Par l’équipe de direction de la revue
L’Anthropocène n’est pas seulement une crise écologique, c’est une crise de nos modes de productions, de nos institutions, de nos attachements et de nos manières d’habiter le monde. Face à l’effondrement du Vivant, face au monstrueux qui surgit des ruines de la Modernité, nous ne pouvons trouver refuge dans la sidération ni le silence.
Il faut aujourd’hui, plus que jamais, étudier, explorer, essayer, questionner, échouer, déconstruire, reconstruire, consolider, admirer, réimaginer et cultiver la diversité des rapports au monde. Ce mouvement permanent est une poche de résistance au fatalisme et à l’indifférence. Nous sommes convaincus que la science et le rapport sensible au monde – à travers l’art, la poésie ou l’expérience vécue – peuvent, par leur alliance, venir fissurer la tyrannie de l’imaginaire capitaliste.
Nous refusons les silos disciplinaires. Là où tant cloisonnent, nous préférons relier. Nous tissons des passerelles entre la rigueur scientifique et la sensibilité artistique, entre les sciences sociales, la philosophie, l’écologie, l’économie, l’Histoire, les arts visuels et la littérature. Nous croisons les regards et les savoirs. Nous défendons l’idée que la pensée ne s’exprime pas uniquement dans le langage froid des chiffres et des théories. Elle ruisselle de tous les modes d’expressions qui nous sont donnés, de toutes les formes de sensibilités humaines, voire plus-qu’humaines. Car imaginer d’autres mondes suppose aussi de les raconter autrement, de briser le carcan des formes établies. C’est pourquoi nos pages accueillent aussi bien des articles académiques revus par les pairs, que des essais, des récits lyriques ou encore des représentations visuelles.

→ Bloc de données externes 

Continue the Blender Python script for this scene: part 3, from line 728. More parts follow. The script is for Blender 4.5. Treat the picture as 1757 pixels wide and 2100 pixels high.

Nous refusons les évidences toutes faites, nous traquons les angles morts. Nous nous engageons dans une critique active et lucide des modèles socioéconomiques dominants. Notre revue est un espace d’expérimentation intellectuelle, où les idées s’affrontent et se lient, où la pensée se renouvelle en se frottant à d’autres perspectives, en continu. Nous croyons au débat, à la confrontation féconde des points de vue, à la nécessité d’une pensée qui ne se replie pas sur elle-même, mais qui s’éprouve dans le dialogue.
À travers nos pages, “par-delà nature et culture”, nous nous efforçons de penser la communauté humaine dans son véritable cadre : celui du Vivant.
Habiter le monde ne peut se réduire à extraire des ressources et à les mettre en commun. Habiter le monde, c’est s’y ancrer, c’est reconnaitre la multiplicité de nos attachements, dans leurs forces comme leurs faiblesses : c’est chérir notre interdépendance primordiale et inaliénable au Vivant.
Nous écrivons pour comprendre, mais aussi pour nourrir et transformer : nous voulons une pensée agissante.
Étymologiquement, Œconomia Humana représente la jonction entre l’oïkos (la maison, la famille, l’habiter), le nomos (la/les norme(s), le comportement normé, l’esprit d’une norme) et l’humain, l’anthropos. Dans un moment critique, marqué par des polycrises sociales et écologiques, il est indispensable de transformer la relation entre l’humain et l’oïkos/nomos, à savoir l’économie au sens de modes et règles d’organisation de l’espace partagé par la famille des Vivants. Il faut s’assurer que l’organisation de cet oïkos et les normes qui la régissent permettent l’habitabilité de cet espace partagé pour l’ensemble de la communauté humaine. Œconomia Humana, c’est une invitation à mettre de côté les propensions dominatrices du dualisme cartésien pour chérir nos relations au Vivant, pour honorer la vie commune et l’entraide mutuelle, dans des espaces de vie que “nous” nous sommes pourtant évertués à ruiner ces derniers siècles.
D’autres mondes sont possibles, à nous toutes et tous de les penser et de les faire advenir.